Belmoktar, an Algerian militant and former al-Qaida commander who has long been based in the Sahara, shot to prominence after his group carried out a January 2013 attack on an Algerian gas plant that resulted in the death of 39 foreign workers.

Jean-Herve Jezequel, an analyst with the International Crisis Group, said Al-Mourabitoun may be allying with al-Qaida in the face of the losses the extremists have suffered at the hands of French forces that intervened in Mali in 2013 after much of the north fell to radical Islamists.

"Belmoktar may want to revive the alliance with al-Qaida maybe to reassert their position because they have lost a lot," he said. "They have lost a lot of leaders in the last three years because of the French military intervention."

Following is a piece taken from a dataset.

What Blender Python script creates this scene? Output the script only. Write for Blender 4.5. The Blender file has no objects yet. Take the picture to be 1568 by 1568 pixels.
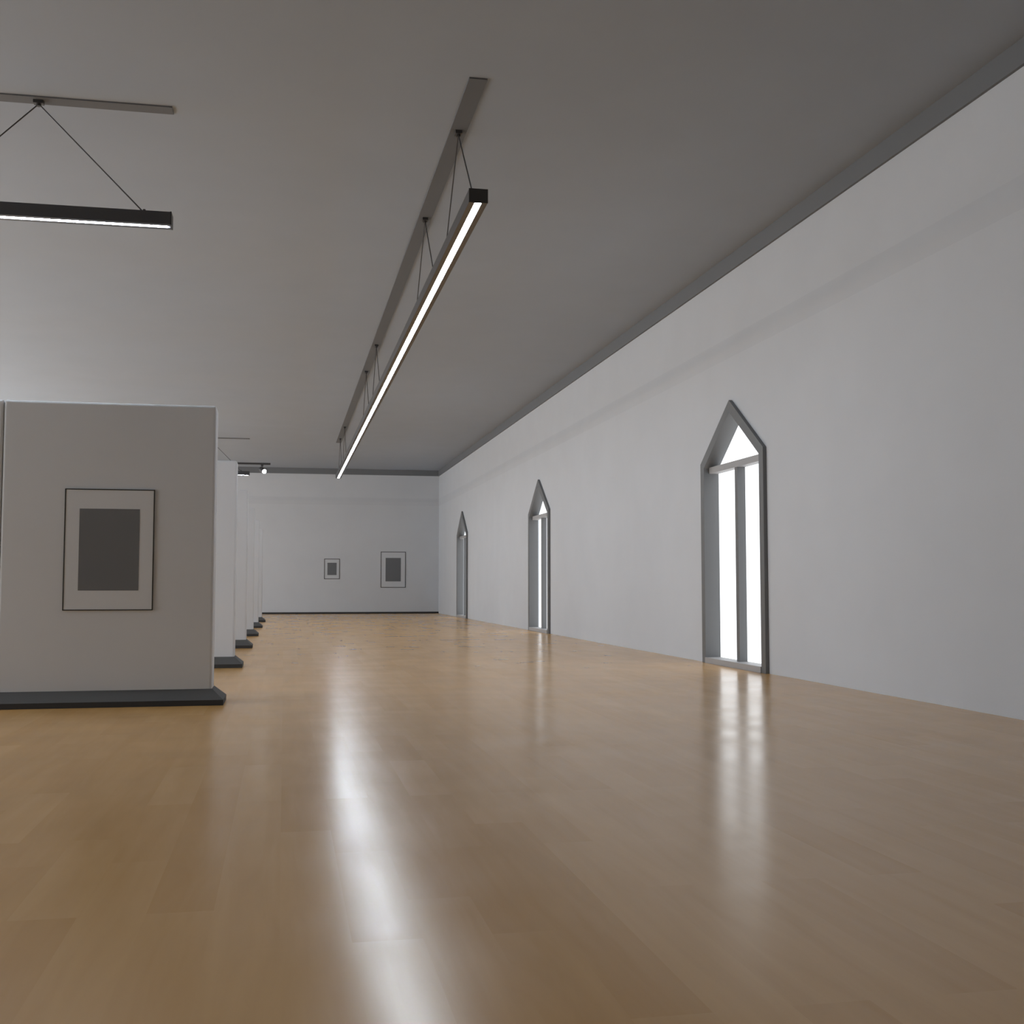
import bpy, bmesh, math
from mathutils import Vector, Matrix, noise

scene = bpy.context.scene
try:
    scene.view_settings.view_transform = 'Standard'
    scene.view_settings.look = 'None'
except Exception as e:
    print(e)

# ------------------------------------------------------------------ materials
def new_mat(name):
    m = bpy.data.materials.new(name); m.use_nodes = True
    nt = m.node_tree; b = nt.nodes['Principled BSDF']
    return m, nt, b

def paint(name, col, rough=0.85, bump=0.05, scale=60, var=0.015, metallic=0.0):
    m, nt, b = new_mat(name)
    tc = nt.nodes.new('ShaderNodeTexCoord')
    n1 = nt.nodes.new('ShaderNodeTexNoise'); n1.inputs['Scale'].default_value = 1.3
    n1.inputs['Detail'].default_value = 2
    nt.links.new(tc.outputs['Object'], n1.inputs['Vector'])
    ramp = nt.nodes.new('ShaderNodeMapRange')
    ramp.inputs['From Min'].default_value = 0.3; ramp.inputs['From Max'].default_value = 0.7
    ramp.inputs['To Min'].default_value = 1 - var; ramp.inputs['To Max'].default_value = 1 + var
    nt.links.new(n1.outputs['Fac'], ramp.inputs['Value'])
    mul = nt.nodes.new('ShaderNodeVectorMath'); mul.operation = 'SCALE'
    mul.inputs[0].default_value = col
    nt.links.new(ramp.outputs['Result'], mul.inputs['Scale'])
    nt.links.new(mul.outputs['Vector'], b.inputs['Base Color'])
    b.inputs['Roughness'].default_value = rough
    b.inputs['Metallic'].default_value = metallic
    if bump:
        n2 = nt.nodes.new('ShaderNodeTexNoise'); n2.inputs['Scale'].default_value = scale
        n2.inputs['Detail'].default_value = 2
        nt.links.new(tc.outputs['Object'], n2.inputs['Vector'])
        bp = nt.nodes.new('ShaderNodeBump'); bp.inputs['Strength'].default_value = bump
        bp.inputs['Distance'].default_value = 0.01
        nt.links.new(n2.outputs['Fac'], bp.inputs['Height'])
        nt.links.new(bp.outputs['Normal'], b.inputs['Normal'])
    return m

M_wall = paint('wall_paint', (0.65, 0.68, 0.72))
M_shadow_band = paint('shadow_band_paint', (0.62, 0.65, 0.69))  # slightly darker than the walls: the pendant bar's shadow, put into the colour
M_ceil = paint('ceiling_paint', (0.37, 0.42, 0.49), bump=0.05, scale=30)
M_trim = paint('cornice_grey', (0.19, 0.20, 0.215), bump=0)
M_plate = paint('ceiling_plate_grey', (0.15, 0.16, 0.175), bump=0)
M_panel = paint('panel_laminate', (0.62, 0.65, 0.69), rough=0.6, bump=0.02)
M_foot = paint('panel_foot_dark', (0.03, 0.031, 0.033), rough=0.7, bump=0)
M_foot2 = paint('panel_foot_slope', (0.085, 0.084, 0.083), rough=0.8, bump=0)
M_frame = paint('window_frame_grey', (0.16, 0.165, 0.17), rough=0.5, bump=0)
M_sill = paint('window_sill_grey', (0.42, 0.42, 0.43), rough=0.5, bump=0)
M_base = paint('baseboard_black', (0.02, 0.02, 0.02), rough=0.5, bump=0)
M_black = paint('black_metal', (0.045, 0.045, 0.047), rough=0.4, bump=0)
M_alu = paint('dark_aluminium', (0.13, 0.13, 0.135), rough=0.35, bump=0, metallic=1.0)
M_mat = paint('picture_mat', (0.63, 0.66, 0.70), rough=0.7, bump=0)
M_pic = paint('picture_print_grey', (0.155, 0.166, 0.18), rough=0.6, bump=0.05, scale=200, var=0.04)

def emis(name, col, s):
    m, nt, b = new_mat(name)
    b.inputs['Base Color'].default_value = (0.9, 0.9, 0.9, 1)
    b.inputs['Emission Color'].default_value = (*col, 1)
    b.inputs['Emission Strength'].default_value = s
    return m
M_led = emis('led_diffuser', (0.84, 0.90, 1.0), 46)
M_spot = emis('spot_lens', (1, 1, 1), 20)

def glass():
    m = bpy.data.materials.new('window_glass'); m.use_nodes = True
    nt = m.node_tree; nt.nodes.clear()
    o = nt.nodes.new('ShaderNodeOutputMaterial'); mix = nt.nodes.new('ShaderNodeMixShader')
    t = nt.nodes.new('ShaderNodeBsdfTransparent'); g = nt.nodes.new('ShaderNodeBsdfGlossy')
    g.inputs['Roughness'].default_value = 0.02
    mix.inputs[0].default_value = 0.05
    nt.links.new(t.outputs[0], mix.inputs[1])
    nt.links.new(g.outputs[0], mix.inputs[2]); nt.links.new(mix.outputs[0], o.inputs[0])
    return m
M_glass = glass()

def wood():
    m, nt, b = new_mat('maple_floor')
    L = nt.links.new
    tc = nt.nodes.new('ShaderNodeTexCoord')
    mp = nt.nodes.new('ShaderNodeMapping'); mp.inputs['Rotation'].default_value = (0, 0, math.radians(90))
    L(tc.outputs['Object'], mp.inputs['Vector'])
    br = nt.nodes.new('ShaderNodeTexBrick')
    br.offset = 0.37; br.offset_frequency = 2
    br.inputs['Scale'].default_value = 1.0
    br.inputs['Brick Width'].default_value = 1.1
    br.inputs['Row Height'].default_value = 0.2
    br.inputs['Mortar Size'].default_value = 0.0
    br.inputs['Color1'].default_value = (0.0, 0.0, 0.0, 1)
    br.inputs['Color2'].default_value = (1, 1, 1, 1)
    L(mp.outputs['Vector'], br.inputs['Vector'])
    mp2 = nt.nodes.new('ShaderNodeMapping'); mp2.inputs['Scale'].default_value = (11, 1.0, 1)
    L(tc.outputs['Object'], mp2.inputs['Vector'])
    off = nt.nodes.new('ShaderNodeVectorMath'); off.operation = 'MULTIPLY_ADD'
    off.inputs[1].default_value = (0.4, 0.6, 0.5)
    L(br.outputs['Color'], off.inputs[0]); L(mp2.outputs['Vector'], off.inputs[2])
    gr = nt.nodes.new('ShaderNodeTexNoise'); gr.inputs['Scale'].default_value = 1.0
    gr.inputs['Detail'].default_value = 4; gr.inputs['Roughness'].default_value = 0.55
    gr.inputs['Distortion'].default_value = 0.6
    L(off.outputs['Vector'], gr.inputs['Vector'])
    def mth(op, a, c, va=None, vc=None):
        n = nt.nodes.new('ShaderNodeMath'); n.operation = op
        if a is not None: L(a, n.inputs[0])
        else: n.inputs[0].default_value = va
        if c is not None: L(c, n.inputs[1])
        else: n.inputs[1].default_value = vc
        return n.outputs[0]
    s = mth('MULTIPLY', br.outputs['Color'], None, vc=0.28)
    s = mth('ADD', s, mth('MULTIPLY', gr.outputs['Fac'], None, vc=0.55))
    cr = nt.nodes.new('ShaderNodeValToRGB')
    cr.color_ramp.elements[0].position = 0.1; cr.color_ramp.elements[0].color = (0.61, 0.33, 0.10, 1)
    cr.color_ramp.elements[1].position = 0.9; cr.color_ramp.elements[1].color = (0.78, 0.475, 0.185, 1)
    L(s, cr.inputs['Fac']); L(cr.outputs['Color'], b.inputs['Base Color'])
    # satin lacquer with soft patchy roughness differences
    sc = nt.nodes.new('ShaderNodeTexNoise'); sc.inputs['Scale'].default_value = 1.8
    sc.inputs['Detail'].default_value = 2; sc.inputs['Roughness'].default_value = 0.5
    L(tc.outputs['Object'], sc.inputs['Vector'])
    mr = nt.nodes.new('ShaderNodeMapRange')
    mr.inputs['From Min'].default_value = 0.2; mr.inputs['From Max'].default_value = 0.8
    mr.inputs['To Min'].default_value = 0.17; mr.inputs['To Max'].default_value = 0.26
    L(sc.outputs['Fac'], mr.inputs['Value'])
    L(mr.outputs['Result'], b.inputs['Roughness'])
    b.inputs['IOR'].default_value = 1.7
    return m
M_floor = wood()

# ------------------------------------------------------------------ mesh builder
class MB:
    def __init__(s, mats):
        s.bm = bmesh.new(); s.mats = mats
    def hexa(s, p, mi=0):
        v = [s.bm.verts.new(c) for c in p]
        for f in ((0,3,2,1),(4,5,6,7),(0,1,5,4),(1,2,6,5),(2,3,7,6),(3,0,4,7)):
            fc = s.bm.faces.new([v[i] for i in f]); fc.material_index = mi
        return v
    def box(s, a, b, mi=0):
        x0,y0,z0 = a; x1,y1,z1 = b
        return s.hexa([(x0,y0,z0),(x1,y0,z0),(x1,y1,z0),(x0,y1,z0),(x0,y0,z1),(x1,y0,z1),(x1,y1,z1),(x0,y1,z1)], mi)
    def prism_x(s, yz, x0, x1, mi=0):
        return s.hexa([(x0,y,z) for y,z in yz]+[(x1,y,z) for y,z in yz], mi)
    def rod(s, a, b, r, mi=0, n=8, r2=None):
        a = Vector(a); b = Vector(b); d = (b-a)
        q = d.to_track_quat('Z','Y').to_matrix().to_4x4()
        res = bmesh.ops.create_cone(s.bm, cap_ends=True, segments=n, radius1=r, radius2=r if r2 is None else r2, depth=d.length,
              matrix=Matrix.Translation((a+b)/2) @ q)
        fs = set()
        for v in res['verts']:
            for f in v.link_faces: fs.add(f)
        for f in fs: f.material_index = mi
    def done(s, name, loc=(0,0,0)):
        bmesh.ops.recalc_face_normals(s.bm, faces=s.bm.faces)
        me = bpy.data.meshes.new(name); s.bm.to_mesh(me); s.bm.free()
        for m in s.mats: me.materials.append(m)
        o = bpy.data.objects.new(name, me); scene.collection.objects.link(o)
        o.location = loc
        return o

# ------------------------------------------------------------------ room
XL, XR, YF, YB, H = -9.0, 5.4, -7.0, 40.5, 5.09
# floor : very slightly uneven boards (sub-millimetre undulation), real geometry
gx0,gx1,gy0,gy1 = XL-0.2, XR+0.2, YF-0.2, YB+0.2
nx, ny = 110, 380
verts=[]; faces=[]
for j in range(ny+1):
    y = gy0+(gy1-gy0)*j/ny
    for i in range(nx+1):
        x = gx0+(gx1-gx0)*i/nx
        z = 0.0014*noise.noise(Vector((x*0.9,y*0.9,0.3))) + 0.0009*noise.noise(Vector((x*1.6,y*2.2,5.3)))
        verts.append((x,y,z-0.0010))
for j in range(ny):
    for i in range(nx):
        a = j*(nx+1)+i
        faces.append((a,a+1,a+nx+2,a+nx+1))
me = bpy.data.meshes.new('floor'); me.from_pydata(verts,[],faces); me.materials.append(M_floor)
me.polygons.foreach_set('use_smooth',[True]*len(me.polygons)); me.update()
fo = bpy.data.objects.new('floor', me); scene.collection.objects.link(fo)

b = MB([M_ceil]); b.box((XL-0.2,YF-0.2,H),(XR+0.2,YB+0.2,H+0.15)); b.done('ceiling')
b = MB([M_wall]); b.box((XL-0.2,YB,-0.05),(XR+0.2,YB+0.2,H)); b.done('wall_back')
b = MB([M_wall]); b.box((XL-0.2,YF-0.2,-0.05),(XR+0.2,YF,H)); b.done('wall_front')
# left wall: unseen open bays between piers, added to let fill light in
b = MB([M_wall])
YO = 5.0
b.box((XL-0.2,YF,-0.05),(XL,YO,H))  # closed here to keep the front of the room darker
b.box((XL-0.2,YO,-0.05),(XL,YB,0.3)); b.box((XL-0.2,YO,4.75),(XL,YB,H))
nb = 8; st = (YB-YO)/nb
for i in range(nb+1):
    y = YO+i*st
    b.box((XL-0.2,max(YO,y-0.3),0.3),(XL,min(YB,y+0.3),4.75))
b.done('wall_left')

WIN = [12.2, 23.05, 33.9]; WW = 2.0; ZS, ZA = 2.58, 3.28
b = MB([M_wall]); y = YF; e = 0.02
for w in WIN:
    b.prism_x([(y,-0.05),(w+e,-0.05),(w+e,H),(y,H)], XR, XR+0.2)
    yc = w+WW/2
    b.prism_x([(w+e,ZS-e),(yc,ZA-e),(yc,H),(w+e,H)], XR, XR+0.2)
    b.prism_x([(yc,ZA-e),(w+WW-e,ZS-e),(w+WW-e,H),(yc,H)], XR, XR+0.2)
    y = w+WW-e
b.prism_x([(y,-0.05),(YB,-0.05),(YB,H),(y,H)], XR, XR+0.2)
b.done('wall_right')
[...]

The attack may also be a way for al-Qaida and its allies to assert itself in the face of the highly publicized string of attacks carried out by its chief rival in jihad, the Islamic State group.

While IS does not have a major presence in this region, its successes elsewhere in the world have resulted in local radical groups pledging allegiance to it.

"Al-Qaida and its international affiliates have been surpassed by IS and needed to show that they are still there," said Djallil Lounnes, an expert on radical groups in the Sahara based in Morocco. "The attack on the hotel was perfect — only foreign delegations in a highly secure area — so the message would be that we, al-Qaida, can strike high-quality targets, not just random civilians."

Among the dead in the Radisson attack were a 41-year-old American development worker, six Russian plane crew from a cargo company, and three senior executives from the powerful state-owned China Railway Construction Corp., officials said.